== Exercise prompt ==
Quote the listing below word for word, stopping after the line that contains "return m, nt, out".

Scripts that build scenes:
--- start ---
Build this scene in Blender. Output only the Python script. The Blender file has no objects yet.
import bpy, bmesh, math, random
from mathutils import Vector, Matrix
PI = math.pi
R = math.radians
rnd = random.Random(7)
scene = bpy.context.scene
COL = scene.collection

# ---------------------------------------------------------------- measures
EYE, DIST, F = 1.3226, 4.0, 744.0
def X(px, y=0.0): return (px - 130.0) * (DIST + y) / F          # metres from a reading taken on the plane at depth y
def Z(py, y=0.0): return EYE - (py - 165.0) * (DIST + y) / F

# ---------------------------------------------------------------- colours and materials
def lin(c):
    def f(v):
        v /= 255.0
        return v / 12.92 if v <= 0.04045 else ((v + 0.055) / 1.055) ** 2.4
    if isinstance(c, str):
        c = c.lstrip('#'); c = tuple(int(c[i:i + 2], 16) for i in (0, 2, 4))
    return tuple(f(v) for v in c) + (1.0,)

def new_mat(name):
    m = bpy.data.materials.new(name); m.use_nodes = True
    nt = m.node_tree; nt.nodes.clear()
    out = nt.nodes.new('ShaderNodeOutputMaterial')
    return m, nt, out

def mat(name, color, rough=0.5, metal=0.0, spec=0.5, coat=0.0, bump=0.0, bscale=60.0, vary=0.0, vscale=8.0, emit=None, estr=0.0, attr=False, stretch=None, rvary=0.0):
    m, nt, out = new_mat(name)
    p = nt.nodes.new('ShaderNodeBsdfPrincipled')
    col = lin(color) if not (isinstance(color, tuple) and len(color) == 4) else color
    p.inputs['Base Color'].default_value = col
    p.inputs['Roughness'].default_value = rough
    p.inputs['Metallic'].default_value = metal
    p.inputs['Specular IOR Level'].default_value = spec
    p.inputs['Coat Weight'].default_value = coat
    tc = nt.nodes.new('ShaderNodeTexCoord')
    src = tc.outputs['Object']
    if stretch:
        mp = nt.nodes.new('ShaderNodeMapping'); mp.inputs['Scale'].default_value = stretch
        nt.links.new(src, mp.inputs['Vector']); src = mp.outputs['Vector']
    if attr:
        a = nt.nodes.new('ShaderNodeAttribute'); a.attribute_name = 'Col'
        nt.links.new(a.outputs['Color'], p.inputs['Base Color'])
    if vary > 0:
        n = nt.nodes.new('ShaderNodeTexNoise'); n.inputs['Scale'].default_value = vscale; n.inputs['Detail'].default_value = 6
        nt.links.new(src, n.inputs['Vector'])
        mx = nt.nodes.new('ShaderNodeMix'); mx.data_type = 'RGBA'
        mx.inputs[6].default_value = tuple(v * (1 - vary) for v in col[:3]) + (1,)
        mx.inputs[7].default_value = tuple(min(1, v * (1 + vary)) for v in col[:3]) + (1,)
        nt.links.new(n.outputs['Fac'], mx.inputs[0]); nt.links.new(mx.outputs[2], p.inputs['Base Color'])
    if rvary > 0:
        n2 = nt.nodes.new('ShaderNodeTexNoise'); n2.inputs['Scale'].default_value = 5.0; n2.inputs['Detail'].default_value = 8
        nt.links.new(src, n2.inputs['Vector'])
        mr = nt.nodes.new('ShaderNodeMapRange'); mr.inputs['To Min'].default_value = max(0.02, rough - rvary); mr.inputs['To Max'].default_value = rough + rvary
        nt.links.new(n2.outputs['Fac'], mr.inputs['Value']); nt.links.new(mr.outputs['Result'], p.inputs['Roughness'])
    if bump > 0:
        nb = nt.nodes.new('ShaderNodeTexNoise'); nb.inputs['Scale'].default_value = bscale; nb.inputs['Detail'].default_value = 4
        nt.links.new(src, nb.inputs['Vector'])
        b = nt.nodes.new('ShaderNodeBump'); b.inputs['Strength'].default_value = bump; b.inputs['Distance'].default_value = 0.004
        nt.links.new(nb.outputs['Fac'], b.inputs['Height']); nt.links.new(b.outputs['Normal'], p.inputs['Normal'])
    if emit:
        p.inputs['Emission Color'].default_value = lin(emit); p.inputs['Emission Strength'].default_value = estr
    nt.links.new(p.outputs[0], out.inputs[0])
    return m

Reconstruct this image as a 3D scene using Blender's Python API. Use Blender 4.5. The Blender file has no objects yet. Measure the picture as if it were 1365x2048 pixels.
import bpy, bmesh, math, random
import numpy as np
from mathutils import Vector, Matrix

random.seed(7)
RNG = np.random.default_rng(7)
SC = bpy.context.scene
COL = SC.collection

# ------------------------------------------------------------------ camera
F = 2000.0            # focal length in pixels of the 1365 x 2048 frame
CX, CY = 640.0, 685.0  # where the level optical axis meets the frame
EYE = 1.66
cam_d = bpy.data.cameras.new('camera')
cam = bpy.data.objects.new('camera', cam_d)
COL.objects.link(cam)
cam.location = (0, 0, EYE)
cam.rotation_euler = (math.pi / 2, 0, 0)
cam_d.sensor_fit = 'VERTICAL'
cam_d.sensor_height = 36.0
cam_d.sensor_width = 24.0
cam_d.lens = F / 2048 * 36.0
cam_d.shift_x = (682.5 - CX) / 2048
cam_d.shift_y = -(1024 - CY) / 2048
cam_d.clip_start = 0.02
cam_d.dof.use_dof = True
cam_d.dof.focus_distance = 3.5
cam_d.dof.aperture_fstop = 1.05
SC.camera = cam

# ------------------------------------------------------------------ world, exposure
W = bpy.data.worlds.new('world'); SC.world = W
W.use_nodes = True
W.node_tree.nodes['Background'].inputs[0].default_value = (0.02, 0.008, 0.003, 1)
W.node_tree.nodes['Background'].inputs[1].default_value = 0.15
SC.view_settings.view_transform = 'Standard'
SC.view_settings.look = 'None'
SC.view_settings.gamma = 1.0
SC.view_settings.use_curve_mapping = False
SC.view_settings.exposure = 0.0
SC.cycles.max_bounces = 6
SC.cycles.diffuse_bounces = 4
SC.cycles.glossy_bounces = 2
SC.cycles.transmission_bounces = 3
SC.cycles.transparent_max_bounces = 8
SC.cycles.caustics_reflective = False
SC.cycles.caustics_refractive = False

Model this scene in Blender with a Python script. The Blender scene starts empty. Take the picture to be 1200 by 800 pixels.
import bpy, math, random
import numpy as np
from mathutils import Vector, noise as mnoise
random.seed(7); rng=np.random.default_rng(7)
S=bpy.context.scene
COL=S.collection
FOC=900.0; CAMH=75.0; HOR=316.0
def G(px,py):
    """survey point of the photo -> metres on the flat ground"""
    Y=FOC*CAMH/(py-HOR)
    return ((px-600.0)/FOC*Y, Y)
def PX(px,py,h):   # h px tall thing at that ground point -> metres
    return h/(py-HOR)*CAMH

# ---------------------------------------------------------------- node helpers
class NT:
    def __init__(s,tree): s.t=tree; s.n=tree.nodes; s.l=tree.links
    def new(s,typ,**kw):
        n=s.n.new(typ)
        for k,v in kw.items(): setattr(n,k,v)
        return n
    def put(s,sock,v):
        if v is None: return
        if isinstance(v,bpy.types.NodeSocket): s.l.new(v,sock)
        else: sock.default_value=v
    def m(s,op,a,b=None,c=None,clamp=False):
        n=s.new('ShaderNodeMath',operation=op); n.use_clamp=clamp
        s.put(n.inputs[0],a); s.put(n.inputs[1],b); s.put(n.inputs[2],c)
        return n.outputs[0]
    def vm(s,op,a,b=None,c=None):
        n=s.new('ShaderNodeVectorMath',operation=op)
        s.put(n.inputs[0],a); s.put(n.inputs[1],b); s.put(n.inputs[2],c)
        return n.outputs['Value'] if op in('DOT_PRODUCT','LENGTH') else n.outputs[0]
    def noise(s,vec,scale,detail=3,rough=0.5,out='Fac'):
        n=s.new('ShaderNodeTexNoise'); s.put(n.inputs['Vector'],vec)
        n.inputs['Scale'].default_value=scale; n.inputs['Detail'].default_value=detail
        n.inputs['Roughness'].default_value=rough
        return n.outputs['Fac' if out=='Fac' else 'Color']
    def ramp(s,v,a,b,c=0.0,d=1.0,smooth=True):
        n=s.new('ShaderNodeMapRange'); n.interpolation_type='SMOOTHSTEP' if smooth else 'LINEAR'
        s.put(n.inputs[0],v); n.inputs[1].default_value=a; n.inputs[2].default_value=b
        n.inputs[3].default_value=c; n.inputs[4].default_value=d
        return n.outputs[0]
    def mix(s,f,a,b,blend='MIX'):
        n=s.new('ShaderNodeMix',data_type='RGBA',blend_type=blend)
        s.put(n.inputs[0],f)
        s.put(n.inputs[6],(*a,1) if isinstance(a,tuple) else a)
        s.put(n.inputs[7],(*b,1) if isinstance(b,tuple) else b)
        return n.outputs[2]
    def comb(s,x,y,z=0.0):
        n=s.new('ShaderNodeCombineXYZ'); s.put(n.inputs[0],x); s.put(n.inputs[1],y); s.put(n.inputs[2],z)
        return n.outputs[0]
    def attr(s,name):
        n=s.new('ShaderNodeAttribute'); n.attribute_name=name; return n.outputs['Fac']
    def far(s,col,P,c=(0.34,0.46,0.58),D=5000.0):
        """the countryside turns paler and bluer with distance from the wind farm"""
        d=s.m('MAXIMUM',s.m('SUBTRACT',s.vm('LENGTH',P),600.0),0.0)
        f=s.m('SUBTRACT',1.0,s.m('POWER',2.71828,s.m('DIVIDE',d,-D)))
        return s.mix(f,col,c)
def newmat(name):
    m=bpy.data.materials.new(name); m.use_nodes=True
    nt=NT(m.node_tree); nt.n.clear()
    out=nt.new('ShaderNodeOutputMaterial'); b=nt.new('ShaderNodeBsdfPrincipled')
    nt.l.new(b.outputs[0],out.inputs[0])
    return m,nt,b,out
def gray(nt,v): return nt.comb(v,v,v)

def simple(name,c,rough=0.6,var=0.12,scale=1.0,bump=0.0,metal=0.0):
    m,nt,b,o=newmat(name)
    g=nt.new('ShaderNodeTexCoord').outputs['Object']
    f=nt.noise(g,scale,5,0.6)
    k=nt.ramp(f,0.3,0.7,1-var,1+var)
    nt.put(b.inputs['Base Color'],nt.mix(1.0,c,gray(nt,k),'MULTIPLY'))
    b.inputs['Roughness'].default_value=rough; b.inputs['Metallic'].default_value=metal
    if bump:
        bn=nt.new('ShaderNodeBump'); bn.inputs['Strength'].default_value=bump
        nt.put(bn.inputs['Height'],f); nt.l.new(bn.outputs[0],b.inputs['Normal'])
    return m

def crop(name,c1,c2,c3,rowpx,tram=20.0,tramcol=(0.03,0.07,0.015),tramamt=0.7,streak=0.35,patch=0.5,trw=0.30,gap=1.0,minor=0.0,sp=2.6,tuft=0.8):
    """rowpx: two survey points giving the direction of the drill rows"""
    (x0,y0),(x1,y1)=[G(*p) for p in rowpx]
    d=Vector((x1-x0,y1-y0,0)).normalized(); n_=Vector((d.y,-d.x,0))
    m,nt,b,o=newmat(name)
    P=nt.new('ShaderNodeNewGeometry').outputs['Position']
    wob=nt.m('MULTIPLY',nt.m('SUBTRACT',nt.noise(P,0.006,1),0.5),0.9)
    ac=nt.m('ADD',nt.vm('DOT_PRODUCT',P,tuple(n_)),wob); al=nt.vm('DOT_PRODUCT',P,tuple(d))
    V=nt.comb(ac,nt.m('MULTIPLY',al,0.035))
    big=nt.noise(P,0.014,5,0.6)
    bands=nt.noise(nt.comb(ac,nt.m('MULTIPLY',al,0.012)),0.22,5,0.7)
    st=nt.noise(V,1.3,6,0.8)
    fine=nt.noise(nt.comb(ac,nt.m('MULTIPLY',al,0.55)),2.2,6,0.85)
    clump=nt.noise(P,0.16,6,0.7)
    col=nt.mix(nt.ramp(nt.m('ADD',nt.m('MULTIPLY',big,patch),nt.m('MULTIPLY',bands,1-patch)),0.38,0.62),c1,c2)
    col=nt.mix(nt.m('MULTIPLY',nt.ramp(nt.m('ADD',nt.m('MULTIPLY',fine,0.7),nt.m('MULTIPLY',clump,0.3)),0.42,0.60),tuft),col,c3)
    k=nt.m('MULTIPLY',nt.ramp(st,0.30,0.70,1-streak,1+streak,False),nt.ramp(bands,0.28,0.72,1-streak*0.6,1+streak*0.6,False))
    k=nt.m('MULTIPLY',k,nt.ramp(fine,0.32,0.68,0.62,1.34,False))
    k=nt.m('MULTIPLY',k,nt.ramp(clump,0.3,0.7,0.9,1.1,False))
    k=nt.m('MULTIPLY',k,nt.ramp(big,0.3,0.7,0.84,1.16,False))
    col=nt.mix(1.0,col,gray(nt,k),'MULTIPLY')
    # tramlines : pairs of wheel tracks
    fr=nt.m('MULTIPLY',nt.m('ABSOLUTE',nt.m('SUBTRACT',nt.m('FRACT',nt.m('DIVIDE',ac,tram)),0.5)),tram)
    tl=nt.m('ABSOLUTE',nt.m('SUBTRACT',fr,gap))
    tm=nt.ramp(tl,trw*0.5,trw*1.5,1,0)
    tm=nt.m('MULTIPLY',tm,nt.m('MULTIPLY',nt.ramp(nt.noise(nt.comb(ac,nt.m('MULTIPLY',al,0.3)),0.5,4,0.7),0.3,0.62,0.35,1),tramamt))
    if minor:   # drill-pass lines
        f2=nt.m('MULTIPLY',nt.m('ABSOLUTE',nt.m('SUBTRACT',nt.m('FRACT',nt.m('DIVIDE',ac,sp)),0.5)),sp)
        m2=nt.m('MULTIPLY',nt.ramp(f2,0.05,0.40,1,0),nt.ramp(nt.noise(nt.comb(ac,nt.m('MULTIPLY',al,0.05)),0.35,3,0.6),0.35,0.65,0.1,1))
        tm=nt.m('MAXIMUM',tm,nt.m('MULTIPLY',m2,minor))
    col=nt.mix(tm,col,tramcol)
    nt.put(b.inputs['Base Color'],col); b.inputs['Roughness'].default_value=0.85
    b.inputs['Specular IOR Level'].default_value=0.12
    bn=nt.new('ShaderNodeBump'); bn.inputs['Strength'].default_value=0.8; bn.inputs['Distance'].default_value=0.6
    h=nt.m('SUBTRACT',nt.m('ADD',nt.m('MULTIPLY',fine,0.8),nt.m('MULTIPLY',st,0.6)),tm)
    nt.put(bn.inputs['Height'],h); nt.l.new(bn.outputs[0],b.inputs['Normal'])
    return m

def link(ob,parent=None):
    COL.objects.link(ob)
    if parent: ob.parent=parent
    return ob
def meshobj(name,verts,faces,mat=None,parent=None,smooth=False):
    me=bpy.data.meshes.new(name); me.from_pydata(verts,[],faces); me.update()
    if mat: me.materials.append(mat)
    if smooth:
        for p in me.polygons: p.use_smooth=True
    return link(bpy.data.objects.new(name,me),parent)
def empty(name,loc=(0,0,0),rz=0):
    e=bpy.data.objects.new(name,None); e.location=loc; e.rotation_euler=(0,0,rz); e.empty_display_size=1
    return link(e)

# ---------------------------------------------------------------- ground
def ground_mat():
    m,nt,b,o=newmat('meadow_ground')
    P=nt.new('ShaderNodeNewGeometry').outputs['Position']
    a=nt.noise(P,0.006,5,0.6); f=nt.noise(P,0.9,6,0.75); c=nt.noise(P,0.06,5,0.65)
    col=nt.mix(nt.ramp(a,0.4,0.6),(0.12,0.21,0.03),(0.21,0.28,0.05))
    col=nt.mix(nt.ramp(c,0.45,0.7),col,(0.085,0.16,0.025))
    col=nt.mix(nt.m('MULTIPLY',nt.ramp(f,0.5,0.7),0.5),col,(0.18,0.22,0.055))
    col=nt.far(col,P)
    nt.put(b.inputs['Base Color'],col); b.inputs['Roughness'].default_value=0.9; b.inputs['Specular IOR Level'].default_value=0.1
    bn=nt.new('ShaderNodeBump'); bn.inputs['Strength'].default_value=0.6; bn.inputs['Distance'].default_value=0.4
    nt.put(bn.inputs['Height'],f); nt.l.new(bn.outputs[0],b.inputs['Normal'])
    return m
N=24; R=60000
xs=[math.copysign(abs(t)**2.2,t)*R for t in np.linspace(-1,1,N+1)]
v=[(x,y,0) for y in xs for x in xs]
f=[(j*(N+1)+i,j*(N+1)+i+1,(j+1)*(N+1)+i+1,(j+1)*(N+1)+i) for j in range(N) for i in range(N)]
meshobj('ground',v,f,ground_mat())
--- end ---
== Final answer ==
Build this scene in Blender. Output only the Python script. The Blender file has no objects yet.
import bpy, bmesh, math, random
from mathutils import Vector, Matrix
PI = math.pi
R = math.radians
rnd = random.Random(7)
scene = bpy.context.scene
COL = scene.collection

# ---------------------------------------------------------------- measures
EYE, DIST, F = 1.3226, 4.0, 744.0
def X(px, y=0.0): return (px - 130.0) * (DIST + y) / F          # metres from a reading taken on the plane at depth y
def Z(py, y=0.0): return EYE - (py - 165.0) * (DIST + y) / F

# ---------------------------------------------------------------- colours and materials
def lin(c):
    def f(v):
        v /= 255.0
        return v / 12.92 if v <= 0.04045 else ((v + 0.055) / 1.055) ** 2.4
    if isinstance(c, str):
        c = c.lstrip('#'); c = tuple(int(c[i:i + 2], 16) for i in (0, 2, 4))
    return tuple(f(v) for v in c) + (1.0,)

def new_mat(name):
    m = bpy.data.materials.new(name); m.use_nodes = True
    nt = m.node_tree; nt.nodes.clear()
    out = nt.nodes.new('ShaderNodeOutputMaterial')
    return m, nt, out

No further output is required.